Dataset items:
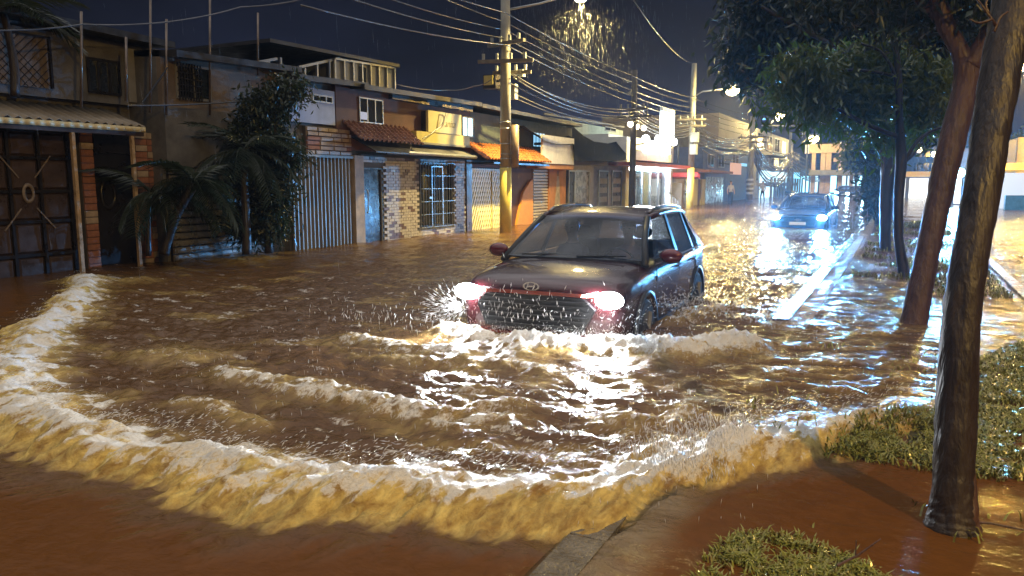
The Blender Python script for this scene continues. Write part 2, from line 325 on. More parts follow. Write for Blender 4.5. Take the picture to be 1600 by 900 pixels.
# ================================================================== BUILDINGS (left side of the street)
def fr(X,x0,y0,x1,y1=None):
    a=PX(x0,y0,X); 
    if y1 is None: b=PX(x1,y0,X); return a[1],b[1],-.4,a[2]
    b=PX(x1,y1,X); return a[1],b[1],b[2],a[2]
def fb(mb,X,q,t=.2,p=0.,mi=0):
    Y0,Y1,Z0,Z1=q; return mb.box(X-t,X+p,Y0,Y1,Z0,Z1,mi)
def yy(px,X): return PX(px,284,X)[1]
M_gate=mat('brown painted steel',(.085,.055,.04),.45,.2,var=.4,vs=3,bump=.4,bs=12,wet=.2)
M_dark=mat('dark painted metal',(.025,.022,.022),.4,.3,var=.4,wet=.15)
M_beige=mat('beige rendered wall',(.20,.15,.11),.75,var=.35,vs=1.6,bump=.5,bs=30)
M_grey=mat('grey stained concrete',(.14,.132,.125),.7,var=.5,vs=2,bump=.6,bs=30)
M_lwall=mat('pale rendered wall',(.26,.25,.24),.75,var=.3,vs=1.5,bump=.4,bs=30)
M_red=mat('red brown painted wall',(.13,.055,.04),.7,var=.35,vs=1.8,bump=.4,bs=25)
M_orange=mat('orange painted wall',(.55,.22,.06),.65,var=.3,vs=2,bump=.3)
M_yel=mat('yellow painted render',(.60,.50,.15),.6,var=.2,vs=2.5,bump=.3,wet=.1)
M_cream=mat('pale green cream wall',(.42,.46,.36),.7,var=.25,vs=2)
M_roof=mat('dark roof sheet',(.035,.033,.035),.5,.2,var=.4,wet=.2)
M_galv=mat('galvanised corrugated sheet',(.25,.205,.15),.5,.15,var=.45,vs=2.5,bump=.3,bs=20,wet=.15,stretch=(1,1,.3))
M_alu=mat('aluminium frame',(.40,.42,.45),.35,.7,var=.2)
M_pane=mat('dark window glass',(.02,.025,.03),.08,0,var=.3,spec=.8)
M_glow=emat('window lit cold white',(.55,.9,1.),2.2)
M_tile=mat('orange clay roof tile',(.55,.19,.05),.4,var=.45,vs=5,bump=.5,bs=30,wet=.2)
M_tiled=mat('old dark clay roof tile',(.22,.10,.065),.45,var=.5,vs=5,bump=.5,bs=30,wet=.2)
M_brick=mat('red brick',(.32,.13,.07),.7,var=.4,vs=6,bump=.6)
M_stone=mat('buff facing stone',(.42,.31,.21),.55,var=.4,vs=5,bump=.7,bs=25,wet=.2)
M_mort=mat('dark mortar',(.10,.09,.08),.8)
M_shut=mat('roller shutter steel',(.36,.34,.31),.35,.4,var=.35,vs=3,wet=.15)
def slab_roof(root,X,y0,y1,z0,z1,d=7.,ov=.45,m=None,name='roof'):
    mb=MB(); mb.hexa([(X-d,y0,z0+.5),(X+ov,y0,z0),(X+ov,y1,z1),(X-d,y1,z1+.5),(X-d,y0,z0+.62),(X+ov,y0,z0+.12),(X+ov,y1,z1+.12),(X-d,y1,z1+.62)]); return part(name,mb,m or M_roof,root)
def corr(x0,z0,x1,z1,y0,y1,n,amp,mb=None,k=8,thick=.012):
    """corrugated sheet running from (x0,z0) to (x1,z1), waves along y"""
    mb=mb or MB(); vs=[];N_=n*k+1
    dx,dz=x1-x0,z1-z0; l=math.hypot(dx,dz); nx_,nz_=-dz/l,dx/l
    for s_ in (0,1):
        for i in range(N_):
            y=y0+(y1-y0)*i/(N_-1); a=amp*math.sin(2*math.pi*n*i/(N_-1))+s_*thick
            vs+= [(x0+nx_*a,y,z0+nz_*a),(x1+nx_*a,y,z1+nz_*a)]
    fs=[]
    for s_ in (0,1):
        o=s_*N_*2
        for i in range(N_-1):
            a=o+2*i; fs.append((a,a+1,a+3,a+2) if s_==0 else (a,a+2,a+3,a+1))
    o=N_*2
    for i in range(N_-1): fs+= [(2*i,2*i+2,o+2*i+2,o+2*i),(2*i+1,o+2*i+1,o+2*i+3,2*i+3)]
    return mb.add(vs,fs)
def window(root,X,q,m=M_pane,fm=M_alu,mull=1,bars=0,trans=0,p=.03,fw=.05,name='window'):
    Y0,Y1,Z0,Z1=q; f=MB()
    f.box(X,X+p,Y0,Y1,Z0,Z0+fw).box(X,X+p,Y0,Y1,Z1-fw,Z1).box(X,X+p,Y0,Y0+fw,Z0+fw,Z1-fw).box(X,X+p,Y1-fw,Y1,Z0+fw,Z1-fw)
    for i in range(mull): y=Y0+(Y1-Y0)*(i+1)/(mull+1); f.box(X+.002,X+p-.004,y-fw/2,y+fw/2,Z0+fw,Z1-fw)
    for i in range(trans): z=Z0+(Z1-Z0)*(i+1)/(trans+1); f.box(X+.003,X+p-.007,Y0+fw,Y1-fw,z-fw/3,z+fw/3)
    w=part(name,f,fm,root); g_=MB().box(X-.03,X+.006,Y0+fw*.5,Y1-fw*.5,Z0+fw*.5,Z1-fw*.5); part('pane',g_,m,w)
    if bars:
        b_=MB()
        for i in range(bars): y=Y0+(Y1-Y0)*(i+.5)/bars; b_.box(X+p+.03,X+p+.05,y-.01,y+.01,Z0,Z1)
        for z in (Z0+.1,(Z0+Z1)/2,Z1-.1): b_.box(X+p+.028,X+p+.052,Y0,Y1,z-.015,z+.015)
        part('window_grille',b_,M_dark,w)
    return w
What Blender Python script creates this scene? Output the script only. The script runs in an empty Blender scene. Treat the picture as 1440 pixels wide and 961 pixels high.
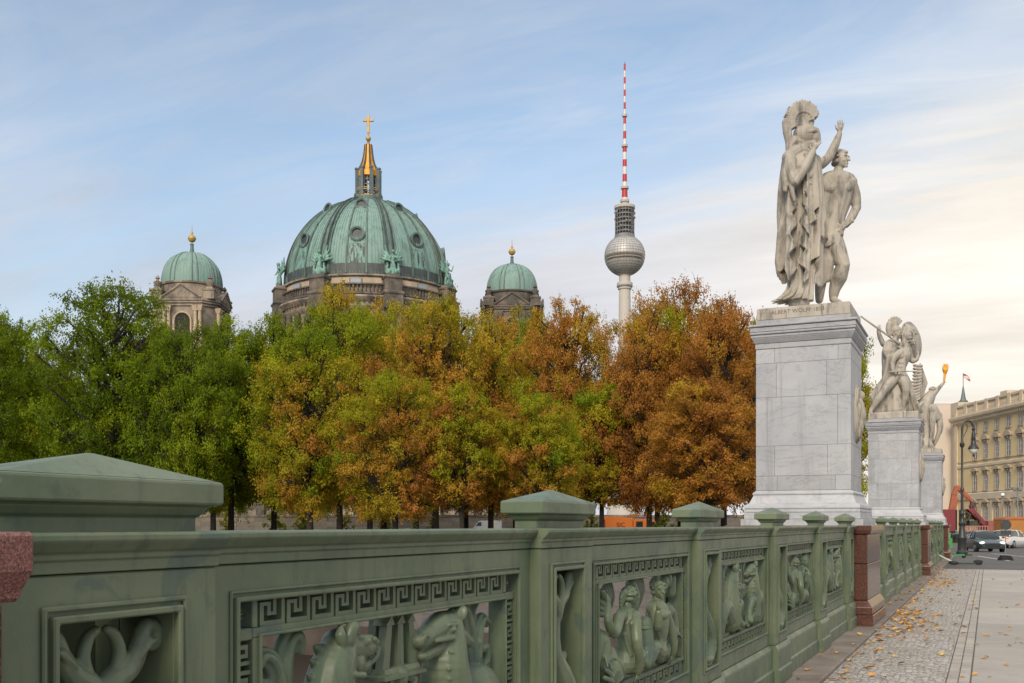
import bpy, bmesh, math, random
import numpy as np
from mathutils import Vector, Matrix
R_ = math.radians
PI = math.pi
SC = bpy.context.scene
COL = SC.collection
# ------------------------------------------------------------------ camera
F = 1450.0                                     # focal length in photo pixels
YAW = math.atan(670.0 / F)                     # camera looks this far left of the bridge axis
CA, SA = math.cos(YAW), math.sin(YAW)
HOR, EYE = 738.0, 1.2
cd = bpy.data.cameras.new('camera'); cam = bpy.data.objects.new('camera', cd); COL.objects.link(cam)
cam.location = (0, 0, EYE); cam.rotation_euler = (PI / 2, 0, YAW)
cd.sensor_width = 36; cd.lens = 36 * F / 1440; cd.shift_y = (HOR - 480.5) / 1440
cd.clip_start = .05; cd.clip_end = 6000
SC.camera = cam
# ------------------------------------------------------------------ sky, sun, exposure
SUN_EL, SUN_AZ = 32.0, 170.0                    # azimuth: degrees right of the bridge axis (+y towards +x)
w = bpy.data.worlds.new('World'); SC.world = w; w.use_nodes = True
nt = w.node_tree; N, L = nt.nodes, nt.links; N.clear()
out = N.new('ShaderNodeOutputWorld'); bg = N.new('ShaderNodeBackground'); L.new(bg.outputs[0], out.inputs[0])
sky = N.new('ShaderNodeTexSky'); sky.sky_type = 'NISHITA'; sky.sun_disc = False
sky.sun_elevation = R_(SUN_EL); sky.sun_rotation = R_(SUN_AZ); sky.air_density = 1.0; sky.dust_density = 1.6; sky.ozone_density = 1.0
bg.inputs[1].default_value = .15
def wn(t, **k):
    n = N.new('ShaderNode' + t)
    for a, v in k.items(): setattr(n, a, v)
    return n
def wmath(op, a, b=None, clamp=False):
    n = wn('Math', operation=op, use_clamp=clamp)
    for i, v in enumerate((a, b)):
        if v is None: continue
        if hasattr(v, 'is_output'): L.new(v, n.inputs[i])
        else: n.inputs[i].default_value = v
    return n.outputs[0]
tc = wn('TexCoord'); sep = wn('SeparateXYZ'); L.new(tc.outputs['Generated'], sep.inputs[0])
zz = wmath('MAXIMUM', sep.outputs[2], 0.0); zd = wmath('ADD', zz, .16)
cx = wmath('DIVIDE', sep.outputs[0], zd); cy = wmath('DIVIDE', sep.outputs[1], zd)
comb = wn('CombineXYZ'); L.new(cx, comb.inputs[0]); L.new(cy, comb.inputs[1])
mp = wn('Mapping'); mp.inputs['Rotation'].default_value = (0, 0, R_(-38)); mp.inputs['Scale'].default_value = (.42, 1.5, 1); L.new(comb.outputs[0], mp.inputs[0])
no = wn('TexNoise'); no.inputs['Scale'].default_value = .75; no.inputs['Detail'].default_value = 7; no.inputs['Roughness'].default_value = .52; no.inputs['Distortion'].default_value = .5
L.new(mp.outputs[0], no.inputs['Vector'])
rp = wn('ValToRGB'); rp.color_ramp.elements[0].position = .40; rp.color_ramp.elements[1].position = .68; L.new(no.outputs[0], rp.inputs[0])
mp2 = wn('Mapping'); mp2.inputs['Rotation'].default_value = (0, 0, R_(-30)); mp2.inputs['Scale'].default_value = (.9, 2.6, 1); L.new(comb.outputs[0], mp2.inputs[0])
no2 = wn('TexNoise'); no2.inputs['Scale'].default_value = .8; no2.inputs['Detail'].default_value = 8; no2.inputs['Roughness'].default_value = .6; L.new(mp2.outputs[0], no2.inputs['Vector'])
rp2 = wn('ValToRGB'); rp2.color_ramp.elements[0].position = .34; rp2.color_ramp.elements[1].position = .64; L.new(no2.outputs[0], rp2.inputs[0])
# the side of the sky with the low bright haze
GLOW_AZ = 27.0
sd = Vector((math.sin(R_(GLOW_AZ)) * math.cos(R_(4)), math.cos(R_(GLOW_AZ)) * math.cos(R_(4)), math.sin(R_(4))))
dot = wn('VectorMath', operation='DOT_PRODUCT'); L.new(tc.outputs['Generated'], dot.inputs[0]); dot.inputs[1].default_value = sd
glow = wmath('POWER', wmath('MAXIMUM', dot.outputs['Value'], 0.0), 4.0)
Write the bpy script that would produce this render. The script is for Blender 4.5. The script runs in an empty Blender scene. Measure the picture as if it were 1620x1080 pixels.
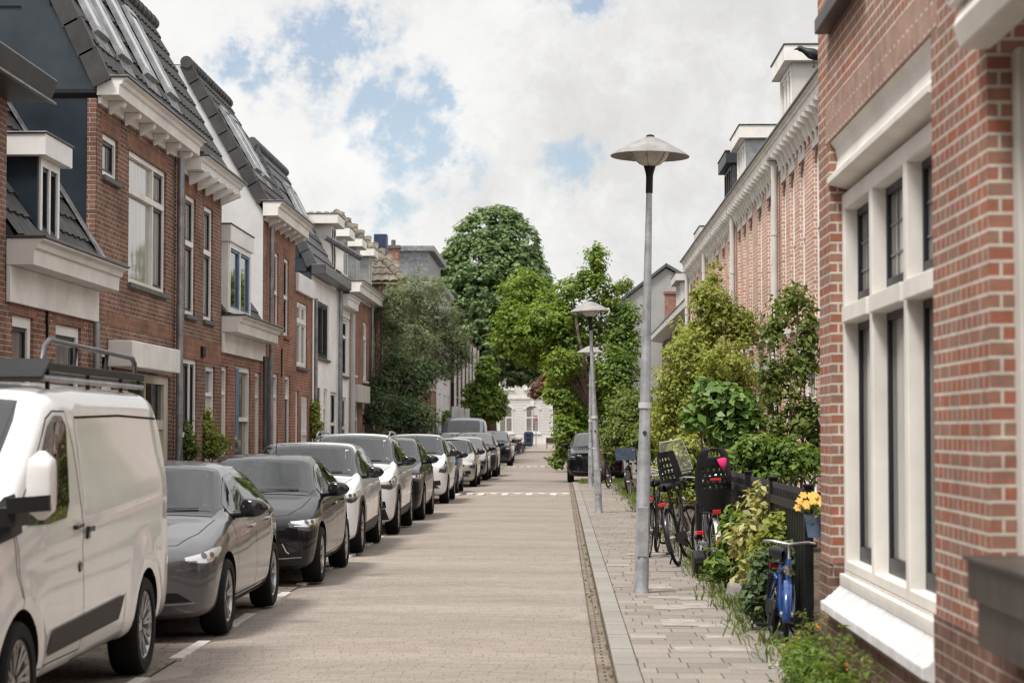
import bpy, bmesh, math, random
import numpy as np
from mathutils import Vector, Matrix
from mathutils.bvhtree import BVHTree
from mathutils.geometry import tessellate_polygon

random.seed(7)
RNG = np.random.default_rng(11)
SC = bpy.context.scene
COL = SC.collection
R = math.radians
FPX, VX, HY, EYE = 3150.0, 887.0, 679.0, 1.72      # focal length in photo pixels, vanishing point, eye height

def at(px, py, Y):
    "world X, Z of photo pixel (px, py) at distance Y"
    return (px - VX) / FPX * Y, EYE - (py - HY) / FPX * Y

def Yof(px, X):
    return X * FPX / (px - VX)

# ------------------------------------------------------------------ objects
def tag(o, label=None, cat=None, group=None, kind=None):
    if label: o['label'] = label
    if cat: o['category'] = cat
    if group: o['group'] = group
    if kind: o['kind'] = kind
    return o

def thing(name, label, cat, loc=(0, 0, 0), rot=(0, 0, 0), group=None):
    o = bpy.data.objects.new(name, None)
    COL.objects.link(o)
    o.location = loc
    o.rotation_euler = rot
    o.empty_display_size = 0.2
    return tag(o, label, cat, group)

def root_of(o):
    while o.parent: o = o.parent
    return o

def copy_tree(o, parent=None):
    c = o.copy(); COL.objects.link(c)
    if parent: c.parent = parent
    for ch in [x for x in bpy.data.objects if x.parent == o]:
        copy_tree(ch, c)
    return c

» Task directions
Transcribe the lines between the one holding "Write the bpy" and the one holding "FPX, VX, HY, EYE", inclusive, and leave out any pictures.

» Written reply
Write the bpy script that would produce this render. The script is for Blender 4.5. The script runs in an empty Blender scene. Measure the picture as if it were 1620x1080 pixels.
import bpy, bmesh, math, random
import numpy as np
from mathutils import Vector, Matrix
from mathutils.bvhtree import BVHTree
from mathutils.geometry import tessellate_polygon

random.seed(7)
RNG = np.random.default_rng(11)
SC = bpy.context.scene
COL = SC.collection
R = math.radians
FPX, VX, HY, EYE = 3150.0, 887.0, 679.0, 1.72      # focal length in photo pixels, vanishing point, eye height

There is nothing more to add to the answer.